It is my last day in Jerusalem, and my heart longs to return here, in spite of the attack yesterday morning on American Jews worshipping in a synagogue, the all-too-familiar sound of small weapons fire occurring occasionally off in the distance, and a briefing with conservative media members last night regarding the back story of the attack. In all of it, I have felt the same divine peace I experienced in Iraq, and honestly, my greatest trials while in Israel have been getting Internet access.
Part of the reason for my peace within the City of Peace has been the experience of being quietly protected by former members of the IDF, the Israeli Defense Forces, who were literally formed only a few days after Israel became a nation in 1948. All of our tour guides have been in the IDF, as is the law for all eligible Israeli men and women. However, in our case, we have lived among the legendary.
The first name of the man who heads up the tour company with whom we have travelled literally means “peace,” and he served in the Six Day War as well as the Yom Kippur War of 1973. When his name is said, people pay attention, and I have watched with deep thankfulness as he has expertly assessed threat levels, changed locations as needed, and made it possible for us to get on to an active IDF base in the Golan Heights, where we were literally staring at Syria. He also made it possible for our group of nearly 300 people to get on the Temple Mount, which is not easy ever, and especially in the last few weeks.
What has been the most impressive has been how low key it has all been, and that is my first “boots on the ground” insight: When you experientially live “in the presence of your enemies,” there is a quiet understanding that freedom is more than fragile, and being willing to defend it is as non-negotiable as breathing.
One of our tour guides has reminded me of comedian Martin Short. He is wiry, quick, and hilariously funny, with a humor that has been born out of the determination of his parents to build a new life here when they immigrated in the late ‘40s and early ‘50s. They were miraculously spared from Auschwitz, his father by jumping off the train as the older and stronger ones pried open the door, his mother by Raoul Wallenberg, the “Oskar Schindler” of Sweden who is credited with saving the lives of approximately 25,000 Jews in several countries by creating false visas.
There is a tree planted in his honor at Yad Vashem, the Holocaust Memorial in Jerusalem. The tree is part of the Garden of the Righteous Among the Nations, which commemorates non-Jews such as Corrie Ten Boom and countless others who risked their own lives to save Jewish lives when Europe went mad 75 years ago. It was not until he pulled it all together for us by saying through tears, “He saved my mama,” (and then let us know that he had just lost her in March) that we understood the impact of Wallenberg’s courage. Insight number two: Live in gratitude, and give honor where honor is due.

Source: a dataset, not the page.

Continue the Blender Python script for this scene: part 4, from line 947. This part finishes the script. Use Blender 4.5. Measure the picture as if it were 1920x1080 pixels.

This same tour guide had the most remarkable understanding of history, culture and archaeology at his command, (without any notes, I might add) that I have ever encountered in one human being, ever. I am not just talking about Israeli history, ancient and modern. I am talking about Church history, European, African, American, Middle Eastern, et al, and he deserves to be referred to as “Phenome-ron,” a shameless as well as affectionate play on his name. We can throw in a fascinating understanding of botany as well as art while we’re at it, and I will be indebted to him for the rest of my life. Why? Not just because he made the tour so remarkable, but he knew history, the power of which was my third in- sight.
He was scholastically unshakeable in the conclusions of his research, and with boundless energy was committed to seeing to it that anyone even remotely interested receive the same sense of the value and beauty of life as he possesses. He is who he is because he knows where he has been, something I fear as college students in the States look at pictures of Adolph Hitler and wonder if he was a film actor.
I watched with a knot in my throat as a group of young soldiers went into Yad Veshem to see what their great-grandparents endured that they might be free, and I don’t think there will ever be a movement in Israel to take the Torah off the IDF bases, or out of their ruck-sacks because it is “offensive.” Our safari jeep driver said it best: “We are who we are, we have been where we have been, and people don’t have to like us.” May our own soldiers have their own opportunity to “live among the legendary.”